## Exercise prompt
Work through the data and report how many lines include the string "that", giving the number alone.

* START *

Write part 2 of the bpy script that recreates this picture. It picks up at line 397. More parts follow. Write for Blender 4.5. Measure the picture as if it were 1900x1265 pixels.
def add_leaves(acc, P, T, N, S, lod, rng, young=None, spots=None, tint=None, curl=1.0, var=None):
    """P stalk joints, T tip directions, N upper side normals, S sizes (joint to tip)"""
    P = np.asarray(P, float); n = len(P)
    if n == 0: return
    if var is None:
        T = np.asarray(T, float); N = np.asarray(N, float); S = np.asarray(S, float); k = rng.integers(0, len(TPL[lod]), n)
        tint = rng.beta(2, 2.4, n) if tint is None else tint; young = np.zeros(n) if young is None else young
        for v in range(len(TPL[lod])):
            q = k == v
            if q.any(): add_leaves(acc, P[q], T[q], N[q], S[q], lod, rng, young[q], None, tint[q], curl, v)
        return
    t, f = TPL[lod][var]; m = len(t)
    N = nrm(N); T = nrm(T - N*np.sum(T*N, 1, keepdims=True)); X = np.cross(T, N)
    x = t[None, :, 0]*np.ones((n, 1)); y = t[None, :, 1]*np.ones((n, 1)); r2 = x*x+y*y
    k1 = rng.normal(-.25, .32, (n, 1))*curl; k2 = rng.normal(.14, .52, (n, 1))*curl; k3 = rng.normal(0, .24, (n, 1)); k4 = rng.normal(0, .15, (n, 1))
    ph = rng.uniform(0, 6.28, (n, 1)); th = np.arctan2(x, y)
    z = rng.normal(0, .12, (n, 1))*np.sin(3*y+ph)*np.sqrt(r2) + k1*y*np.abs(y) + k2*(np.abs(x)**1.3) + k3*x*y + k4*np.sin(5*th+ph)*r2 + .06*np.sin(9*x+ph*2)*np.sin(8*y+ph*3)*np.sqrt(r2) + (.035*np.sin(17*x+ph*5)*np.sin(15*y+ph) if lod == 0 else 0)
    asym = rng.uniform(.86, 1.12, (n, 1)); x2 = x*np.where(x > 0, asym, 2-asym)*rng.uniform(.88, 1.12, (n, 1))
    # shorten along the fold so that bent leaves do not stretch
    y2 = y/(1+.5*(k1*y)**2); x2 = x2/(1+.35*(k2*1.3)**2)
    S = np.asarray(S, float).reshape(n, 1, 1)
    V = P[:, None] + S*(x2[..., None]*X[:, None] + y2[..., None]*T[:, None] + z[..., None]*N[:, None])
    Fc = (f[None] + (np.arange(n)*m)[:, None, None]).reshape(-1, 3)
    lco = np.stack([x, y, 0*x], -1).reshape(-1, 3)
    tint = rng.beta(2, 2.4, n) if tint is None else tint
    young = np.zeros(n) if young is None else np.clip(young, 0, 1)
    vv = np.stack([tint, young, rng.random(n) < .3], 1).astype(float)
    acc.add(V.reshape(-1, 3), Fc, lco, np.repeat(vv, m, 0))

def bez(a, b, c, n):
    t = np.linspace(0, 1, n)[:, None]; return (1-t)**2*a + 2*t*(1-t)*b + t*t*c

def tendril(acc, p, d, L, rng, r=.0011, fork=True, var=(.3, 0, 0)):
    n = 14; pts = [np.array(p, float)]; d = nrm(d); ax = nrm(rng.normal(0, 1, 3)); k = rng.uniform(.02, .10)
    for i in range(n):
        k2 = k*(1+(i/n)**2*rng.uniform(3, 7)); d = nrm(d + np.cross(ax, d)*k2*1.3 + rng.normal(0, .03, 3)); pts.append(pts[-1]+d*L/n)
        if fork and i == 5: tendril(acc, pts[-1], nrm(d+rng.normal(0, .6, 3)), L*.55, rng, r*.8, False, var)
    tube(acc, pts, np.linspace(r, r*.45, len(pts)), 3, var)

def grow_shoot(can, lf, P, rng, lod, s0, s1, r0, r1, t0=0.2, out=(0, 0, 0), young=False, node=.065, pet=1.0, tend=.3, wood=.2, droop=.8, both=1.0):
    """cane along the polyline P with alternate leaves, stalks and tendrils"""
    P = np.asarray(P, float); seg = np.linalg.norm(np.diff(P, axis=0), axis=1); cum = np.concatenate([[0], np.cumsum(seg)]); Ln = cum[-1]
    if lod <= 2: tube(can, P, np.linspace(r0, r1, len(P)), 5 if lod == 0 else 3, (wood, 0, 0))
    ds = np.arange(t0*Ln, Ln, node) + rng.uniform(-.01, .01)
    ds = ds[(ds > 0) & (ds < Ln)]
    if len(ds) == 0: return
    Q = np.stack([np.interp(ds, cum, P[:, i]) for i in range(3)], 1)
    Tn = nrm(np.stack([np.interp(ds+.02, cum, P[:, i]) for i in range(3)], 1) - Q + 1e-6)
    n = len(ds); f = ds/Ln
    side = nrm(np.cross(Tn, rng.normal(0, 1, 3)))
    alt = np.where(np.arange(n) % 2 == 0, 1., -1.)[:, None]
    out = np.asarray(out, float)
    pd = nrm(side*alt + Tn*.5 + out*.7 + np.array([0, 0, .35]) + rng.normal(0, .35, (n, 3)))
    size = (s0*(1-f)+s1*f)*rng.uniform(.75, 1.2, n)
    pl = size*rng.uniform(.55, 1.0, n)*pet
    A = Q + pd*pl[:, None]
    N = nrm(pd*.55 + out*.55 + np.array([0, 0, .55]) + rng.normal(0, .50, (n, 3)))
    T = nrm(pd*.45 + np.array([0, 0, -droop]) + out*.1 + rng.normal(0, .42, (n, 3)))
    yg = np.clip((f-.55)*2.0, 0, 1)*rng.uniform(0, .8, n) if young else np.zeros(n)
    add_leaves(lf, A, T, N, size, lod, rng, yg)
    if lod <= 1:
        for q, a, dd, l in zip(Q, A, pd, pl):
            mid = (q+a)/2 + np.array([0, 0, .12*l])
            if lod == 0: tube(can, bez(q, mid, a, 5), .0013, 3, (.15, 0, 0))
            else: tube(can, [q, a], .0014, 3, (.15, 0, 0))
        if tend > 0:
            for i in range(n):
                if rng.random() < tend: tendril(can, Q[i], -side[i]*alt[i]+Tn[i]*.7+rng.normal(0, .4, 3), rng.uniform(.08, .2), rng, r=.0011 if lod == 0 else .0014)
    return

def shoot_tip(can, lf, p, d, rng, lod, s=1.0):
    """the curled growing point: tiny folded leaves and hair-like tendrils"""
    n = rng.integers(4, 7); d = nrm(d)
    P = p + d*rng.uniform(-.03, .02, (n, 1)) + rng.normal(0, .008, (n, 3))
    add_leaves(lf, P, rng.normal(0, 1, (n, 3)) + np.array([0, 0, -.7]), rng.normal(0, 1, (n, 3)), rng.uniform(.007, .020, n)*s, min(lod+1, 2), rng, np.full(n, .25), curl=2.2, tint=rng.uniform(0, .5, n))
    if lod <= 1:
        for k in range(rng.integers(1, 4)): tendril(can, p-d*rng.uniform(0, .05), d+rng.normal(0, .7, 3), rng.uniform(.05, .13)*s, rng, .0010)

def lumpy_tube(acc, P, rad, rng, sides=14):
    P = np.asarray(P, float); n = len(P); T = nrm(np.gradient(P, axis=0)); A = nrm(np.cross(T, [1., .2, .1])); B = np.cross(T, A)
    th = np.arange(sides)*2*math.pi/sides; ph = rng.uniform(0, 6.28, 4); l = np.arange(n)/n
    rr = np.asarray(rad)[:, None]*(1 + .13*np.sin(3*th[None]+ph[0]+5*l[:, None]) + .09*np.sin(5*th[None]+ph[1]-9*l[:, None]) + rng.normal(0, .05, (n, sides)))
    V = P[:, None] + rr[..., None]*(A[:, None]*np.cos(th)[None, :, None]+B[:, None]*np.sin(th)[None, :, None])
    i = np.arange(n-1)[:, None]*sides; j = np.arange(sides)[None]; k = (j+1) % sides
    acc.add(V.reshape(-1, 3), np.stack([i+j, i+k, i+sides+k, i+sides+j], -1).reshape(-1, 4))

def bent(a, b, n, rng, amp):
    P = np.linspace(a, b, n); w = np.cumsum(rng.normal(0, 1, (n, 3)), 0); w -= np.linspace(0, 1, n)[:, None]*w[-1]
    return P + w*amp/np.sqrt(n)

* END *

## Written response
2